I agree that many application-level integrity constraints can't be satisfied with commutative updates. However, I've been surprised how frequently they can work for many web applications and how frequently "fuck-it" integrity constraint maintenance is employed given i.) faster database operation and 2.) asynchronous compensation mechanisms (e.g., bank overdraw fees) in the event of constraint violation. But your point is well-taken!

> Here, client B should fail since client A has not committed.
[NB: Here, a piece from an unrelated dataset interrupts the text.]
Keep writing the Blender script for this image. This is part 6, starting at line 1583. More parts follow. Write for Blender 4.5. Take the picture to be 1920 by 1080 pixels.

I think I understand your example, though I'm not clear as to whether s and t are stored on both X and Y or separately as s on X and t on Y. But, in general, writes in 'pending' should not block the insertion of other writes into 'pending' (in 2PC parlance, prepared but non-committed transactions should not block other transactions from preparing). This is fundamental to the non-blocking property of the algorithm here (i.e., http://www.bailis.org/blog/non-blocking-transactional-atomic...). So if client A hasn't committed, it shouldn't stop client B from committing. If client A and client B's writes don't commute, then the clients should use a stronger protocol/isolation level than the effective Read Committed that the NBTA algorithm here provides (doable but requires blocking). Does that make sense?


X, Y, and Z in this example would all have complete copies of the data, so s and t are stored on all three nodes. Client B shouldn't be blocked, but rather told that an error occurred and that client B is trying to modify data that is in flight. In other words writes may fail, but they fail atomically, and in such a way that the client may retry without fear of leaving data in an inconsistent state.

I suppose this method is somewhat similar in philosophy to Software Transactional Memory, but is distributed. The hard part here seems to be things like replication and garbage collection. What if client A fails before it commits? How long should the cluster lock the values of s and t before client B is able to modify them? I suppose some type of heartbeat from client to server would be good. Since there would be a strong guarantee that if a transaction fails, just retry it and nothing bad happens, then client A can come back online and try again once connectivity is restored.